Também esta questão levou o CDS a sugerir que o recrutamento de diretores para o Banco de Portugal fosse feito através de concurso público e que fosse a CMVM a entidade responsável por verificar eventuais conflitos de interesses entre o exercício de auditoria a entidades de interesse público e a prestação de serviços de consultadoria. «Não nos parece que faça sentido que alguém possa ser auditor de uma entidade e avalie o crédito mal parado e depois seja consultor de quem quer comprar esse crédito», explicou, na altura.
Ainda na banca, o BCP tem a Deloitte como sua auditora, posto que era ocupado num passado recente pela KPMG. Uma auditora que também tem vivido dias longe de serem pacíficos, já que foi alvo de processos de averiguação contraordenacional à auditora pelo Banco de Portugal e CMVM devido à supervisão no BES Angola, que esteve a seu cargo durante 10 anos.
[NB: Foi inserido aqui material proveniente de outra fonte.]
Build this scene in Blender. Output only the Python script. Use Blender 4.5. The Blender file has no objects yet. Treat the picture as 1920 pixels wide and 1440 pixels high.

No relatório enviado pelo BdP ao Conselho Nacional de Supervisão de Auditoria (CNSA), foram mesmo apontadas indícios de violação das normas de auditoria e ocultação de informação da KPMG Portugal e da KPMG Angola relativamente ao BESA.
«Nunca foram transmitidos pela KPMG quaisquer indícios sobre potenciais perdas associadas às irregularidades identificadas na carteira de crédito do BESA», revelou o relatório da participação à CNSA. Só no primeiro trimestre de 2014 é que a KPMG reconhece um valor significativo de imparidades.
A KPMG foi também supervisora das contas do Banco Espírito Santo (BES) desde 2002, assim como todo o universo do grupo: a Espírito Santo Financial Group, a Espírito Santo Irmãos, a Espírito Santo Financial.
Já em 2015 foi condenada pela CMVM por violação das normas de auditoria no caso BCP, seis anos após o início do processo. Em causa estava a utilização de veículos offshore para investir em ações do próprio banco. Jorge Jardim Gonçalves e Filipe Pinhal estiveram entre os condenados nesta operação. A auditora foi condenada por uma infração muito grave, mais ainda assim com pena suspensa. O banco só em 2016 mudou de auditor, 30 anos depois, trocando a KPMG – que continua a auditar as contas do Montepio – pela Deloitte.